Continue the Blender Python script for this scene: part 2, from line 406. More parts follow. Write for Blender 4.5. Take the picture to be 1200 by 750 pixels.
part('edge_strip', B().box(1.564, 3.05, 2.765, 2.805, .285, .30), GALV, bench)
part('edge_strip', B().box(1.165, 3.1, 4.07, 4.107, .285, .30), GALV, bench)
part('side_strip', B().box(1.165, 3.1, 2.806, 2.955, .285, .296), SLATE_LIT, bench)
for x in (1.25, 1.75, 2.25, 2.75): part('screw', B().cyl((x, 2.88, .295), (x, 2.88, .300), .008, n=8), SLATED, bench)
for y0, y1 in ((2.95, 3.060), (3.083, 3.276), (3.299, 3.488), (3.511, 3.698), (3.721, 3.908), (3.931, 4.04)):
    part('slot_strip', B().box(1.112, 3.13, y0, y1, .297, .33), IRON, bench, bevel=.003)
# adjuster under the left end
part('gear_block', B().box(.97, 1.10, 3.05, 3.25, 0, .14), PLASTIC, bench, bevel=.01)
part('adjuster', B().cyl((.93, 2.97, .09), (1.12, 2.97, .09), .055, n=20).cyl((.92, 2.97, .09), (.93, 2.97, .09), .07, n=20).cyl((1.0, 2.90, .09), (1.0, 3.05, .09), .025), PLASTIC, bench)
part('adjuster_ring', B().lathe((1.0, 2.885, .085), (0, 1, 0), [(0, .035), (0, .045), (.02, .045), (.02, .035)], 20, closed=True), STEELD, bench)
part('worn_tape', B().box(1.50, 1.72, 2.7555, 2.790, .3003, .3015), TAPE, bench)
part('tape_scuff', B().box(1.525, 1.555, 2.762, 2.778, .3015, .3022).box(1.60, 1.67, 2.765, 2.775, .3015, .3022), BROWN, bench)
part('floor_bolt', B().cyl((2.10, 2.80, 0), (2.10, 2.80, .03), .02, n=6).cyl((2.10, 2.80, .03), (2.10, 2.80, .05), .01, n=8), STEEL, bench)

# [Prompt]
Retype all of the material above with every character intact.

# [Written response]
Continue the Blender Python script for this scene: part 2, from line 406. More parts follow. Write for Blender 4.5. Take the picture to be 1200 by 750 pixels.
part('edge_strip', B().box(1.564, 3.05, 2.765, 2.805, .285, .30), GALV, bench)
part('edge_strip', B().box(1.165, 3.1, 4.07, 4.107, .285, .30), GALV, bench)
part('side_strip', B().box(1.165, 3.1, 2.806, 2.955, .285, .296), SLATE_LIT, bench)
for x in (1.25, 1.75, 2.25, 2.75): part('screw', B().cyl((x, 2.88, .295), (x, 2.88, .300), .008, n=8), SLATED, bench)
for y0, y1 in ((2.95, 3.060), (3.083, 3.276), (3.299, 3.488), (3.511, 3.698), (3.721, 3.908), (3.931, 4.04)):
    part('slot_strip', B().box(1.112, 3.13, y0, y1, .297, .33), IRON, bench, bevel=.003)
# adjuster under the left end
part('gear_block', B().box(.97, 1.10, 3.05, 3.25, 0, .14), PLASTIC, bench, bevel=.01)
part('adjuster', B().cyl((.93, 2.97, .09), (1.12, 2.97, .09), .055, n=20).cyl((.92, 2.97, .09), (.93, 2.97, .09), .07, n=20).cyl((1.0, 2.90, .09), (1.0, 3.05, .09), .025), PLASTIC, bench)
part('adjuster_ring', B().lathe((1.0, 2.885, .085), (0, 1, 0), [(0, .035), (0, .045), (.02, .045), (.02, .035)], 20, closed=True), STEELD, bench)
part('worn_tape', B().box(1.50, 1.72, 2.7555, 2.790, .3003, .3015), TAPE, bench)
part('tape_scuff', B().box(1.525, 1.555, 2.762, 2.778, .3015, .3022).box(1.60, 1.67, 2.765, 2.775, .3015, .3022), BROWN, bench)
part('floor_bolt', B().cyl((2.10, 2.80, 0), (2.10, 2.80, .03), .02, n=6).cyl((2.10, 2.80, .03), (2.10, 2.80, .05), .01, n=8), STEEL, bench)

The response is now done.